If this sounds like hard, near impossible, work, that’s because it is—if we conceive of it as something we have to do alone. But every reply to the questions posed in the Baptismal Covenant is not simply, “I will,” but “I will, with God’s help.” Of course we can’t do this on our own. That’s the whole point of being baptized—to wake us up from the dream of separateness and self-sufficiency to the reality of God who is “able to do more than we can ask or imagine.” When we go under the waters, we die to that old, boundaried self, the self that sees itself as separate from others, the self that would rather remain in the nightmare of the world as it is than step into God’s dream for it as water to wash, oil to heal and bread to feed. Coming up out of the waters, we are a new person precisely because we have located our strength, not in ourselves and our own efforts, but in God. Life is not about you, you are about Life—God’s life being lived in and through each and every moment of your so-called ordinary life.

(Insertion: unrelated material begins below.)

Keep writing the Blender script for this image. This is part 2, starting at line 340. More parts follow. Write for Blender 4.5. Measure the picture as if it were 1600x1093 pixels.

When Jesus was baptized in the River Jordan, he changed the very nature of all the various waters through which we have to wade. Where before there was a wall of water, like the one confronting the Israelites, now there is a way through. The way through is in the company of Jesus. The one who leads us out of bondage into freedom, away from the prison of the fearful, isolated self to the abundance of life in Him. To be baptized, and to renew our baptismal covenant means simply to stay close to Jesus, to breath the air he breathes, to keep opening ourselves to him that his life might be ours and live itself through us. We start with the earth-shattering realization of our belovedness—the recognition that God calls us each by name and that we are precious in his sight. From that acceptance of our acceptance we leave this place as messengers, a sent people, with one phrase on our lips to all we encounter—“You are beloved. In you God is well-pleased.”